Wildfire incidence and intensity have increased in some parts of the world in recent years and are poised to continue increasing in the future due to the warming climate. Wildfire emissions, which can have significant detrimental health impacts, will likewise increase. Additionally, some wildfire emissions absorb and scatter ultraviolet and visible light, which makes these emissions particularly important in the radiative balance of the earth. The ability to identify, quantify and model the formation of these emissions would have many benefits, such as aiding in management decisions regarding wildfires and informing studies of wildfire health effects.
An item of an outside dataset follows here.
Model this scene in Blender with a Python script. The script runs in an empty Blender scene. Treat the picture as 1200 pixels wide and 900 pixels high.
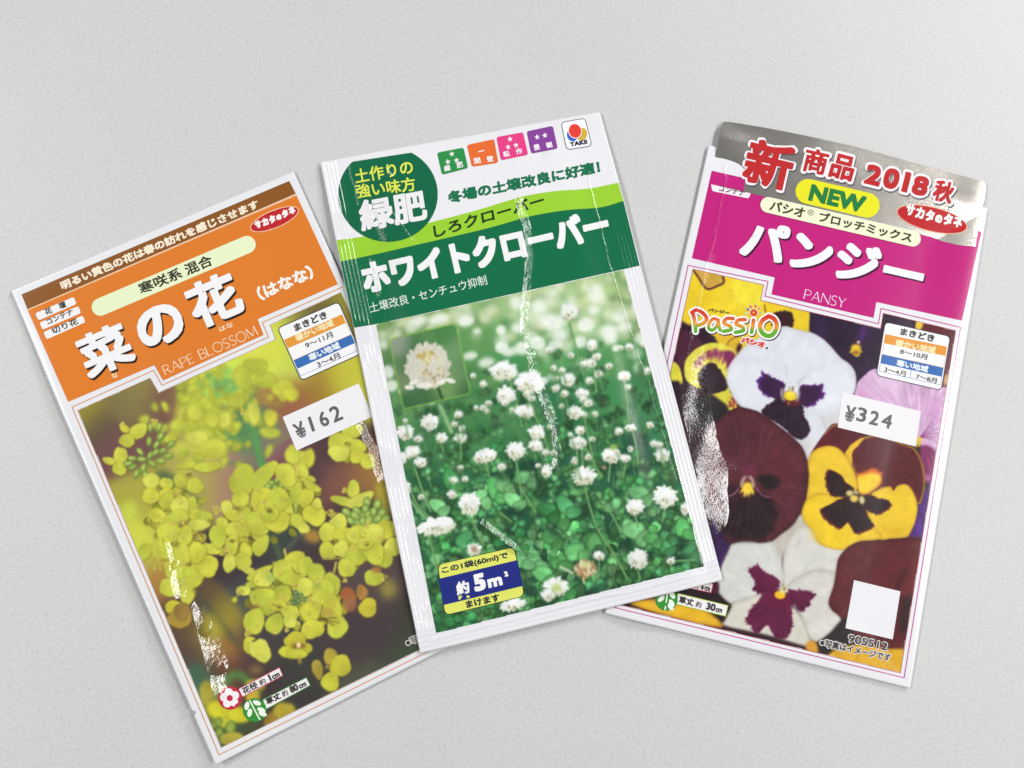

Yet, there is a significant lack of understanding of what chemical compounds are initially emitted from burning biomass, and how they evolve in the atmosphere to form the types of aged emissions that are measured near wildfires. Thus, it is challenging to predict the formation of these emissions and their impacts. This research will bridge the gap between laboratory measurements of freshly emitted emissions and field measurements of atmospherically aged emissions from biomass burning.
This research will develop a predictive model of woody biomass burning emissions which are pertinent to radiative forcing using a hierarchical approach based upon the three major constituents of lignocellulosic biomass: hemicellulose, cellulose and lignin. Experiments will be utilized to develop this model for formation of primary and aged emissions from biomass and its constituents under conditions relevant to open burning. These conditions include significant heat and mass transport limitations due to large fuel sizes and low thermal conductivity of wood, and prolonged smoldering combustion as opposed to solely flaming combustion. Emissions from biomass pyrolysis and oxidation will be measured, with an emphasis on evaluating the rates of production of species that have been identified as highly absorbing and scattering, for the development of kinetic models. Changes in the composition and optical properties of those emissions will be studied during photochemical aging to generate a continuum in understanding of atmospherically measured compounds from precursor formation through photochemical transformation.
This award reflects NSF's statutory mission and has been deemed worthy of support through evaluation using the Foundation's intellectual merit and broader impacts review criteria.